[darcs-users] How to extend a patch theory to fully commute

[Ben Franksen]

> Definition: A context address (a, b, (Qi), X, Y) is a /simplification/
> of a context address (a', b', (Q'i), X', Y') if X and Y are subsets of
> (or equal to) X' and Y' and the sequence (Q'i) can be permuted so that
> it first follows the patches in X' \ X from a' to a, then follows the
> sequence (Qi), then follows the patches in Y' \ Y from b to b'.
> 
> Assumption 2: If a context address A has two different simplifications B
> and B' that are both canonical addresses, then B = B'. (I suspect this
> assumption may be false for Darcs 2 due to duplicate patches.)
>
> Remark: This is essentially saying that if you move as many patches in Y
> as possible to the end of the sequence, and as many patches in X as
> possible to the beginning, the final set of remaining patches you end up
> with is deterministic.

Two remarks.

(1) I think you may be able to prove this assuming general permutivity
for the primitive patch theory.

(2) As you already remarked, canonicity here is not essential for the
theory.

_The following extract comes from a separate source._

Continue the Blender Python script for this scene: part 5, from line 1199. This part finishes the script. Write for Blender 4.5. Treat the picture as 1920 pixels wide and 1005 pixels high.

For an equivalence class of things you can take an arbitrary
element as representative. But what you *do* have to show is that (a)
this is actually an equivalence class (easy, I think) and (b) that the
choice of representative doesn't matter. (b) is usually the harder part.
You also need to prove it for every operation you define on the
equivalence classes (if you define it in terms of a representative
member). In a practical implementation you would indeed have to fix a
deterministic algorithm to choose the representative, but for the theory
I think it is clearer to abstract over this choice.

Cheers
Ben